▸ Data lines:
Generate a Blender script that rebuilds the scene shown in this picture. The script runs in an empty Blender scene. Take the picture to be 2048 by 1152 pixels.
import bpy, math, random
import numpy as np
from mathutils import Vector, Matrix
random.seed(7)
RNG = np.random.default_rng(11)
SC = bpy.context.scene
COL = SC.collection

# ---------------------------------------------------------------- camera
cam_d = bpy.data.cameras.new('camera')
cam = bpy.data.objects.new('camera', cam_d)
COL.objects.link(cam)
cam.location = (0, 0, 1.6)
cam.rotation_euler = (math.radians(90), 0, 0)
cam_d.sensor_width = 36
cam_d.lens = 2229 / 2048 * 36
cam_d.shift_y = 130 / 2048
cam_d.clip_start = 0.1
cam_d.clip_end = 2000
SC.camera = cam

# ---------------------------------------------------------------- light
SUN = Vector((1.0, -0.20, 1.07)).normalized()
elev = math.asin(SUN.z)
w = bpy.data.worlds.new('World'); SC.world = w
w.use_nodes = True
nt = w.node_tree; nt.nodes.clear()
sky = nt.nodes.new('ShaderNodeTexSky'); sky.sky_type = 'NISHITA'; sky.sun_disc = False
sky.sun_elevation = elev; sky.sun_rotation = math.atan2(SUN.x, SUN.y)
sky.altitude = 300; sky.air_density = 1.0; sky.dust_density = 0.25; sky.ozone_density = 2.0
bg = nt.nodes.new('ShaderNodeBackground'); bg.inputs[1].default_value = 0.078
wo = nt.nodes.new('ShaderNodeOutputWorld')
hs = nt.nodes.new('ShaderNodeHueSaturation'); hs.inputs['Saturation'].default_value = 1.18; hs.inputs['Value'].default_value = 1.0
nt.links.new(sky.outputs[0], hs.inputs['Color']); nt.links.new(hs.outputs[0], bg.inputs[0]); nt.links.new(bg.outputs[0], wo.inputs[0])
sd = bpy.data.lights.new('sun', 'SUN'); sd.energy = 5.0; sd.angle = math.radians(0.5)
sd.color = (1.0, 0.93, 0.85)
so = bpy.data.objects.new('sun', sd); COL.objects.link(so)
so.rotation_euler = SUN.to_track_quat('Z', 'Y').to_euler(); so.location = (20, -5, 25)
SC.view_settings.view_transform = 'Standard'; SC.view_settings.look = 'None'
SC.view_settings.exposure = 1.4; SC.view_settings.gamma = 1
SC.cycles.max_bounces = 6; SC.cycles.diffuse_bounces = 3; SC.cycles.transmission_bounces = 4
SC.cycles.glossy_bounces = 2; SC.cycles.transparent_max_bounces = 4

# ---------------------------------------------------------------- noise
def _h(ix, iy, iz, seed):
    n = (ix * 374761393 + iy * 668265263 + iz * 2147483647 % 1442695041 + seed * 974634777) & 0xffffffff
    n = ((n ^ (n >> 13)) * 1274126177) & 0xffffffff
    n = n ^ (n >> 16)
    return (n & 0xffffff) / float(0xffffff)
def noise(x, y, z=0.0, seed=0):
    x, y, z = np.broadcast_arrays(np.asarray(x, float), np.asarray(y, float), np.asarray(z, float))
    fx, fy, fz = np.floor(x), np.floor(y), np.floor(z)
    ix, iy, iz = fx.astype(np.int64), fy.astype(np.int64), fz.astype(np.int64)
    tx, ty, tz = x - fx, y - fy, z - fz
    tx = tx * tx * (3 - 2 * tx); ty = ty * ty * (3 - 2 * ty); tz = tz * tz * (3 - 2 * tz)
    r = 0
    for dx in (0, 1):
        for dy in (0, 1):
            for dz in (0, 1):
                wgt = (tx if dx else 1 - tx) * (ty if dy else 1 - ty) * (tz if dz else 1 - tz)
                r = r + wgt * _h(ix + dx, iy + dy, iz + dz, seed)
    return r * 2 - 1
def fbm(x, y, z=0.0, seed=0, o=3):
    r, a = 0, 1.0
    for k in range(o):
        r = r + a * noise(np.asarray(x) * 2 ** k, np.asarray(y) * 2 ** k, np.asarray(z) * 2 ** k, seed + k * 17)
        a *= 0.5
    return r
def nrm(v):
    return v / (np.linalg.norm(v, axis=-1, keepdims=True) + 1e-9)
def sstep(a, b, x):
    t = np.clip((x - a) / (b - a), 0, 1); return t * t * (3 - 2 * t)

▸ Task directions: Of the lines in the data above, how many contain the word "scene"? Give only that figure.

▸ Answer to this exercise: 2